Exercise> Count every line in the entries that follow where the word "pixels" appears, then state only the total.
— Start of Data supplied —
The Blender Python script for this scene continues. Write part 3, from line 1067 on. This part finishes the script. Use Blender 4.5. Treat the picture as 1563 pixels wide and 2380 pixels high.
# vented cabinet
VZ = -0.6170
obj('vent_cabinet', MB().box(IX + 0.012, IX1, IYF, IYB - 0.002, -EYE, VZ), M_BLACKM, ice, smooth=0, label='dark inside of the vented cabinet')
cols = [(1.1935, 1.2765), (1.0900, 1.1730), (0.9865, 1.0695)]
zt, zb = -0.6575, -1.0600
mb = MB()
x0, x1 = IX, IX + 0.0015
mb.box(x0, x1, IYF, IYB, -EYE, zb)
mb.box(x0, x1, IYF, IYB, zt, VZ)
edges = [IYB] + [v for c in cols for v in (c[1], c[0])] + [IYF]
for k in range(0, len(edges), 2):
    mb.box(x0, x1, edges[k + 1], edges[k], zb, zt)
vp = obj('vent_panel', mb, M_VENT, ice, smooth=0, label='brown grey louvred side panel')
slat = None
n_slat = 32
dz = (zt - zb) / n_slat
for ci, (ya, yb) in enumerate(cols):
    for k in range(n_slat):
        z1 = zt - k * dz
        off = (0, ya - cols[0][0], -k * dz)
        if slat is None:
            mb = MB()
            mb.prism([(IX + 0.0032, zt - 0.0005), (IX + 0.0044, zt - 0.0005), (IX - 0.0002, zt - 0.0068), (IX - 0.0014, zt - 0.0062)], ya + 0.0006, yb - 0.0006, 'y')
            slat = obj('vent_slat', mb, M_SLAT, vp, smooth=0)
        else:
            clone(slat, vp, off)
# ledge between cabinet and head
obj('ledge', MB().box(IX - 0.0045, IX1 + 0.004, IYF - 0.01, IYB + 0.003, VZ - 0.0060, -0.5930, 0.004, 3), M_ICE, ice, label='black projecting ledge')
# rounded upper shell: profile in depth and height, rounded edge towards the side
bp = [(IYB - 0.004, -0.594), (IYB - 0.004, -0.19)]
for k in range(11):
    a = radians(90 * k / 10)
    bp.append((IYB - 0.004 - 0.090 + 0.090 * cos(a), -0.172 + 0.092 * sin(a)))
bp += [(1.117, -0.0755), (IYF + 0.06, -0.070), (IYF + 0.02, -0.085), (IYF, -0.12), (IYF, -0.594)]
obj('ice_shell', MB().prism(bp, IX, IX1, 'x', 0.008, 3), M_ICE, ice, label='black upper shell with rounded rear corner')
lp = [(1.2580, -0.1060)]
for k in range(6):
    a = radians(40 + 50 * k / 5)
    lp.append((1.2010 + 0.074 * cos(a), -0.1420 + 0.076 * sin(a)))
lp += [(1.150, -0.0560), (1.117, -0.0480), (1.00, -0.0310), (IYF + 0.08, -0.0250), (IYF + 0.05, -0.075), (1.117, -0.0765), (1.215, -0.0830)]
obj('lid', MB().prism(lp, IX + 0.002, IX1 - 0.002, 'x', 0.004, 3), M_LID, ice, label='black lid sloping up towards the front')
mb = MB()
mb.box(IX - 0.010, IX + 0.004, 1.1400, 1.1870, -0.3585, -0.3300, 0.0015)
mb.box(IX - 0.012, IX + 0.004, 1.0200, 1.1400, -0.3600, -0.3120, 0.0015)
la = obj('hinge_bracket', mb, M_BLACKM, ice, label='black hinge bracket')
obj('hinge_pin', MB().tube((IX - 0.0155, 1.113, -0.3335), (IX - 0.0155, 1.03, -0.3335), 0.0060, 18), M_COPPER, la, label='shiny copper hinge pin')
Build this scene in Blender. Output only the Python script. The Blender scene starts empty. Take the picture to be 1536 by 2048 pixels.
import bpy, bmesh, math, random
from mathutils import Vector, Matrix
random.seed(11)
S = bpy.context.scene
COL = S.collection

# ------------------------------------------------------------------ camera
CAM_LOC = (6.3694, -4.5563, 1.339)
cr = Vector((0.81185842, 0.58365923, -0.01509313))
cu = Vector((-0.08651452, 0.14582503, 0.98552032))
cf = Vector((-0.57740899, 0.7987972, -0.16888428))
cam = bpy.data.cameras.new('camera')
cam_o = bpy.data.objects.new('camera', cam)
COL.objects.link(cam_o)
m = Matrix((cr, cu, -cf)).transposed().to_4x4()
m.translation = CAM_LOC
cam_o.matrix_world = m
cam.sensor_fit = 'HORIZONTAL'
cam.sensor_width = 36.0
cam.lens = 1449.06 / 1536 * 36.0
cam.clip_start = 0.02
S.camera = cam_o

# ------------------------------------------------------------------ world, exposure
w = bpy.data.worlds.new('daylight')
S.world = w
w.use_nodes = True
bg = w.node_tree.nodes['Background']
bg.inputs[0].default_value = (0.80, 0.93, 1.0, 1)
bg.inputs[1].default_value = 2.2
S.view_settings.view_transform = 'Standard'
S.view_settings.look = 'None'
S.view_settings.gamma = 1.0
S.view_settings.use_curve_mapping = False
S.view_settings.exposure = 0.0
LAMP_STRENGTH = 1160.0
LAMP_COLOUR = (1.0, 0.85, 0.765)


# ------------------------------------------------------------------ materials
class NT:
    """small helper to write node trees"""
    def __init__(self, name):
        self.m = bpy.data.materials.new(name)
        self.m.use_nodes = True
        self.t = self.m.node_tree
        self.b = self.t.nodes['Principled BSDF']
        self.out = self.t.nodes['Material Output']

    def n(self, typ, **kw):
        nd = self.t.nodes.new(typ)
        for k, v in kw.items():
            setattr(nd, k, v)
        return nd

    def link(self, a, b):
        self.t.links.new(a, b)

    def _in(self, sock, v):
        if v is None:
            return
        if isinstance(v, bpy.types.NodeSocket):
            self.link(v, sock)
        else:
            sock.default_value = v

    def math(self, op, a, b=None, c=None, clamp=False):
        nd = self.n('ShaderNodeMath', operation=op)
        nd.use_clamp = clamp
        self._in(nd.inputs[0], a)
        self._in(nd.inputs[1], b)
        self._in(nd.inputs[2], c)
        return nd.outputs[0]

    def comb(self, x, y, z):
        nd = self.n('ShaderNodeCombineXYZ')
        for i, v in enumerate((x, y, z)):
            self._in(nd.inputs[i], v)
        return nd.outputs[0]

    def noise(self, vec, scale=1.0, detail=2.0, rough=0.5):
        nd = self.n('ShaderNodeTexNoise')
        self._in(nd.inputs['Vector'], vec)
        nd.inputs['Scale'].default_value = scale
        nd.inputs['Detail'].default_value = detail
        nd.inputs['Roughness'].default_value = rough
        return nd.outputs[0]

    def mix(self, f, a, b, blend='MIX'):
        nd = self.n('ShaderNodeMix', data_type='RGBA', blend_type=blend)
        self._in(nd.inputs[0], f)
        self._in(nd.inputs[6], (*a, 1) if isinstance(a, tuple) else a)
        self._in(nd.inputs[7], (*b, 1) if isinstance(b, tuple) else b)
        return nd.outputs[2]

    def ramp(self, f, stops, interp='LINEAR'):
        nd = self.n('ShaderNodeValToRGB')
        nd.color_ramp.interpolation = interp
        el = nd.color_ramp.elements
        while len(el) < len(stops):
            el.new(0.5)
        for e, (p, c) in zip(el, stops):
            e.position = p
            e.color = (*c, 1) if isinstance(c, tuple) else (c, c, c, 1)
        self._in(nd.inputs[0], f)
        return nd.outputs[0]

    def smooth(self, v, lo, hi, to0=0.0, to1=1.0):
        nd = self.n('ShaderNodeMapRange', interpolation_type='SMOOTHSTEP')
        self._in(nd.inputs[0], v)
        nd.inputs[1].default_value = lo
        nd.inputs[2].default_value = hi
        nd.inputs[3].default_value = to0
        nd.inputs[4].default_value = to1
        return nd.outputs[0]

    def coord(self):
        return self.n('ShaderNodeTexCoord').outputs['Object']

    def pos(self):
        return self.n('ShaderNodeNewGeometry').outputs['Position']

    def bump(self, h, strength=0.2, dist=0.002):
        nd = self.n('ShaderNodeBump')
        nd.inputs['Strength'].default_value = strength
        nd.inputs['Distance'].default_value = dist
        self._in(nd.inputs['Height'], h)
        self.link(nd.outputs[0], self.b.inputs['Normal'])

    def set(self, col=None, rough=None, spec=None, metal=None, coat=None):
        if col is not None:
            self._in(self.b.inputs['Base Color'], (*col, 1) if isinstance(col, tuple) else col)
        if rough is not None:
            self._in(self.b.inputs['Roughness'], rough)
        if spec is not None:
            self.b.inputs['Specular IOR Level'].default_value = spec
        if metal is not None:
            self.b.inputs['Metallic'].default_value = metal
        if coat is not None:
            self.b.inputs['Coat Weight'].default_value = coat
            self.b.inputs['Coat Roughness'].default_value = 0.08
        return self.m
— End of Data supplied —
Response to this task> 2